Global benchmark Brent was up 32 cents or 0.75% to $43.23 on the ICE Futures Europe exchange.

The nationwide strike in Kuwait saw the country’s production fall by more than 50% on Sunday.

But Kuwaiti officials said they would be able return production to normal levels, despite the work stoppage, as the state oil company brought more production facilities back on line.

Market watchers expect the disruption to be brief and for concerns about the global supply overhang to come back to the forefront in the wake of a failure by major producers to agree on an output freeze in talks in Doha on Sunday.

The talks between members and nonmembers of the Organization of the Petroleum Exporting Countries ended without an agreement on a production freeze intended to rein in ballooning overproduction and bolster prices.
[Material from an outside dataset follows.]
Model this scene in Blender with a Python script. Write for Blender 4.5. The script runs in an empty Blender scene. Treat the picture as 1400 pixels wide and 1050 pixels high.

The talks collapsed after Saudi Arabia demanded that OPEC member Iran also join the agreement to cap its output.

Iran has said it will not participate in a production freeze until its output levels return to where they were before international sanctions were imposed over its nuclear program.

Iran has only recently returned to international oil markets after sanctions were lifted in January and the country wants to regain market share.

Oil prices had rallied from January’s lows since the proposed freeze was first mooted in February, amid optimism that a deal would help ease the global supply glut that has seen prices sink from levels as high as $115 hit in mid-2014.

But analysts had cautioned that freezing production near current levels would be unlikely to reduce the supply glut.